Exposure and the rendered rendered image brightness are
not synonymous. Exposure and the rendered image brightness are only identical when a camera's ISO parameter is set to the base (native) sensitivity setting.
For digital cameras, exposure is the amount of energy measured by the sensor when the shutter is open. This is determined by only three things:
- Scene luminance
- Shutter time
- Aperture
Exposure determines the S/N for the data which in turn determines the information-content's uncertainty. Optimizing exposure minimizes uncertainty and maximizes perceived, rendered, image quality.
ISO is irrelevant. ISO has no affect on the sensor sensitivity(1). The raw file data S/N may or may not depend on the camera ISO setting(2). The camera ISO parameter is a simply calibrated exposure index based on one of five industry standards.
However, for any combination of shutter time and aperture, the meter will estimate the appropriate amount of gain (ISO) required to render a bright image when exposure is limited by camera motion, subject motion and, or DOF. This change in gain is not necessarily required to maximize perceived image quality(3).
Over exposure occurs when one or more sensor photo-diode sites generates enough photoelectrons to exceed their maximum electrical charge capacity. All useful information for that pixel is lost.
Under exposure occurs when the opposite happens. Some amount of sensor under exposure is almost always unavoidable. However, unnecessary under exposure always degrades perceived image quality. The most common cause of unnecessary under exposure is not using the lowest practical camera ISO setting.
After the shutter closes the photo-diode sites' electrical charge is emitted as a spatial array of DC voltages. Those voltages are digitized as integers and written to an in-camera raw file.
When the shutter time and aperture are set for optimum exposure, the result is a rendered image with an aesthetically appropriate brightness. Optimum exposure means the shutter and aperture were set to retain highlight region information required to achieve the photographer's goals. This means unimportant highlight regions can be intentionally over exposed.
Often convenience, subject motion, or depth of field mandates the sensor be under exposed. The result would be a rendered image that is too dark. Now, the gain DC voltages' gain can be increased before digitization. Changing the camera ISO parameter changes the gain level.

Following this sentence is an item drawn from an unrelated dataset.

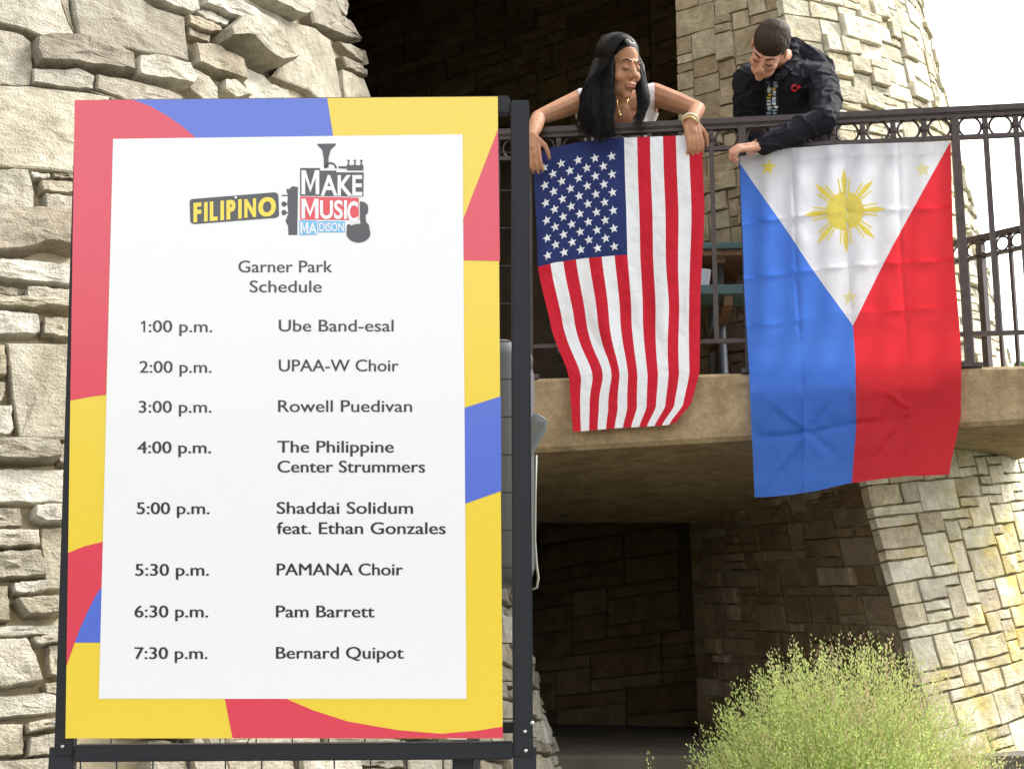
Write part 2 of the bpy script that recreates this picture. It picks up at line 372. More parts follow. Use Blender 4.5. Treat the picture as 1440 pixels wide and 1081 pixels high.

As long as the gain does not exceed the maximum ADC's signal level threshold, the image brightness will be aesthetically appropriate.
The role of ISO is to achieve a useful image brightness.
The triangular relationship between ISO parameter, shutter time and aperture holds as for rendered image brightness. It doe not apply to exposure.
1. Recently sensors with dual conversion gain became available. In bright light the phtotodiodes' conversion gain is set for maximum dynamic range. In low light (higher ISO settings) the gain is changed to increase sensitivity.
2. For newer cameras increasing signal gain (ISO) does not significantly decrease the electronic noise levels. These cameras are described as ISO invariant or ISO-less. For older cameras increasing gain can decrease the electronic noise levels. With the former, image noise is dominated by photon noise. For the latter electronic noise increases as exposure decreases.
3. With raw files increasing signal gain after the shutter closes does not significantly increase perceived image quality. This is not the case for in-camera JPEGS.